Synergistic effects of different ionic surfactants and temperature on rheological behavior and air-void structure of cement mortar

Abstract

The influence of air entrainment on rheological behavior of fresh cementitious materials has attracted a lot of attention in the past years, but the results are still in controversy. In this research, cement mortars were prepared with equivalent air contents using different air-entraining admixtures (AEAs) to measure their fresh-state performance and hardened air-void system at variable temperature conditions, which aimed to clarify and unveil the coupled effects of different surfactants and temperature for the first time.
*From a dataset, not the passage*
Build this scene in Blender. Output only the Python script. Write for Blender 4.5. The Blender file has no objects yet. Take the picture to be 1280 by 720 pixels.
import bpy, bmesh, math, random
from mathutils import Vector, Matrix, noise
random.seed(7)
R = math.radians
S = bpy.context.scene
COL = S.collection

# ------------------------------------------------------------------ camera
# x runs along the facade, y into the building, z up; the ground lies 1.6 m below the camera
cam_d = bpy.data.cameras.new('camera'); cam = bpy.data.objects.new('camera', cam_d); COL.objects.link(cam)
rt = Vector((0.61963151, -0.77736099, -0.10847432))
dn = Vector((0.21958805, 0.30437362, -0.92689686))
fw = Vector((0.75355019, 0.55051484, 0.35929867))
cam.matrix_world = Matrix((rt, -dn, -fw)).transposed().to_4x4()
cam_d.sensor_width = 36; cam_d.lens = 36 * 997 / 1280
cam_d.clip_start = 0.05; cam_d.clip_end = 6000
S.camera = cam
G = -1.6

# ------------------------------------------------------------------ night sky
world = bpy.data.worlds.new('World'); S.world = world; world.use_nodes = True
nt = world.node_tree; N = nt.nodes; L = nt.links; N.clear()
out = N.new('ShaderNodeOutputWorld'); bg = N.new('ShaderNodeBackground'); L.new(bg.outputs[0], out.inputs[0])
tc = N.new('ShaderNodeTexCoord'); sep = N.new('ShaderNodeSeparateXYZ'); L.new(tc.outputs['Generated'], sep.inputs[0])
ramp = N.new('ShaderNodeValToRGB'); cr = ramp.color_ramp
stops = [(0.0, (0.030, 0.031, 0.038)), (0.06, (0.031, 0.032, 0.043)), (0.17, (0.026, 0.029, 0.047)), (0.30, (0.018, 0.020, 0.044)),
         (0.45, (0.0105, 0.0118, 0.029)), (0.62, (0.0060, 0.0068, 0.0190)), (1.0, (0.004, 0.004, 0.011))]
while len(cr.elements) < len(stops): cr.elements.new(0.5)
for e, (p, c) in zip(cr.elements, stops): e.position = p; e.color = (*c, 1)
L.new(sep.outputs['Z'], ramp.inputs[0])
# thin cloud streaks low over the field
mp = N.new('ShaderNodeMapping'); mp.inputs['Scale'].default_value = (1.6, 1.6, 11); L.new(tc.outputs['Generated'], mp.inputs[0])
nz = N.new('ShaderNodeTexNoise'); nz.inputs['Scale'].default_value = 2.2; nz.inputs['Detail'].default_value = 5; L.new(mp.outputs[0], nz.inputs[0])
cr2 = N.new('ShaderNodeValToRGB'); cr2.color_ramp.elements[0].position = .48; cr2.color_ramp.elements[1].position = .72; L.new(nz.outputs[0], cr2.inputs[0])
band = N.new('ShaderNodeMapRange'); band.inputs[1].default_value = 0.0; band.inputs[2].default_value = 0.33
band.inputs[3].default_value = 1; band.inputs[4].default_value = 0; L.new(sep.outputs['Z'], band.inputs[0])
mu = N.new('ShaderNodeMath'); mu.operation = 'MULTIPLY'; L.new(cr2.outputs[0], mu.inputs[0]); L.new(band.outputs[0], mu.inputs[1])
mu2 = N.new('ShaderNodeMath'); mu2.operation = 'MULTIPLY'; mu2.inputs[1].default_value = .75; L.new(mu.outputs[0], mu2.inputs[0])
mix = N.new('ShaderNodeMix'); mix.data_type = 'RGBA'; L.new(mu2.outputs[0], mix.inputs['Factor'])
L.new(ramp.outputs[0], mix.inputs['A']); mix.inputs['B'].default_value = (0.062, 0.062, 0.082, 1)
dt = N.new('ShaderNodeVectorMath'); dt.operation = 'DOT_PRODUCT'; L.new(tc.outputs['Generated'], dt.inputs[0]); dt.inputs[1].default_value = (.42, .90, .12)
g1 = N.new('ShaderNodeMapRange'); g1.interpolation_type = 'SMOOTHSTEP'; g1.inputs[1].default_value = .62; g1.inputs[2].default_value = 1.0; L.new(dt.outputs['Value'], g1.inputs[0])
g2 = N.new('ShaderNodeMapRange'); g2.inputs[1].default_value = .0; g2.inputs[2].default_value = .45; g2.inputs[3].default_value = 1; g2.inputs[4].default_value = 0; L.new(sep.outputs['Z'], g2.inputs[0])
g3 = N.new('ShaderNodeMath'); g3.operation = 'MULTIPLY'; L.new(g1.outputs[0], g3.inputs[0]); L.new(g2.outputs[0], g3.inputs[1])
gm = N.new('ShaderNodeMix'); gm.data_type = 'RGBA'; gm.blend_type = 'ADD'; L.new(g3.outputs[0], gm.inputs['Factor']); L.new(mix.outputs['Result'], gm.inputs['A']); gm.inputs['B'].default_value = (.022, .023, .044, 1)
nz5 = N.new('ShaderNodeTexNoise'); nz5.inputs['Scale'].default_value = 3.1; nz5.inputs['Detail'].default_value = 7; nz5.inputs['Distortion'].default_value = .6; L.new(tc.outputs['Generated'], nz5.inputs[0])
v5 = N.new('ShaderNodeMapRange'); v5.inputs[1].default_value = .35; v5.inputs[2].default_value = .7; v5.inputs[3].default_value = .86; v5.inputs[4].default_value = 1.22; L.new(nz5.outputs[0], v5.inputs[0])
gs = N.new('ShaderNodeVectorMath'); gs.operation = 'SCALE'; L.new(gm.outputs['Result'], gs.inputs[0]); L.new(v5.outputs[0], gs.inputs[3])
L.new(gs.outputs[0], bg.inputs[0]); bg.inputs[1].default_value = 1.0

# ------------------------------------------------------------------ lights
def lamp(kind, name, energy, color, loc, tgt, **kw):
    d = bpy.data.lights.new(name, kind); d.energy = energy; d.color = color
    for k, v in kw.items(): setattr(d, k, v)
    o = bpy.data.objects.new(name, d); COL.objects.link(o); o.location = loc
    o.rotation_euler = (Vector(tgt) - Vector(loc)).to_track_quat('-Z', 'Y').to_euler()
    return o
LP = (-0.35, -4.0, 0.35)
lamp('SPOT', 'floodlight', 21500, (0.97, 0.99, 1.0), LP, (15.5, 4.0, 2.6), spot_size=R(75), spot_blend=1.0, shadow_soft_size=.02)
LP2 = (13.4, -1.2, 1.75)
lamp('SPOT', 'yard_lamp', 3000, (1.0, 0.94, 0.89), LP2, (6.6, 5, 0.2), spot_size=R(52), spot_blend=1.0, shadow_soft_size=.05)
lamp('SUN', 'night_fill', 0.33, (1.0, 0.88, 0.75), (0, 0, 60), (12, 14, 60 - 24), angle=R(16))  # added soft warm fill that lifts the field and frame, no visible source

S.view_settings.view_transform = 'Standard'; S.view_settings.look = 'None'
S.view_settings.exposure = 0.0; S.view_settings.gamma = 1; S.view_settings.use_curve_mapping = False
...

The adsorption amount of AEA, zeta potential of cement, along with hydration kinetics of mixtures were evaluated to characterize the interaction of air bubbles with cement grains. It was found that for mixture without superplasticizer (SP), the impact of air entrainment on rheological parameters was dependent on the interaction intensity of AEA molecules with cement. For SP-plasticized mixture, air entrainment tended to cause a shear-thinning behavior with decreased plastic viscosity, while its influence on yield stress was in accordance with the situation without SP. The hardened samples with anionic surfactant contained more small voids and lacked big voids, whereas the samples with cationic surfactant showed opposite outcomes. With temperature decreasing, both the average chord length and the spacing factor of air voids increased owing to the reduced yield stress of mixture. The results will provide in-depth illustrations for understanding how air bubbles change the rheological behavior of mixture, and more importantly it will explain the seemingly inconsistent findings reported by previous literatures.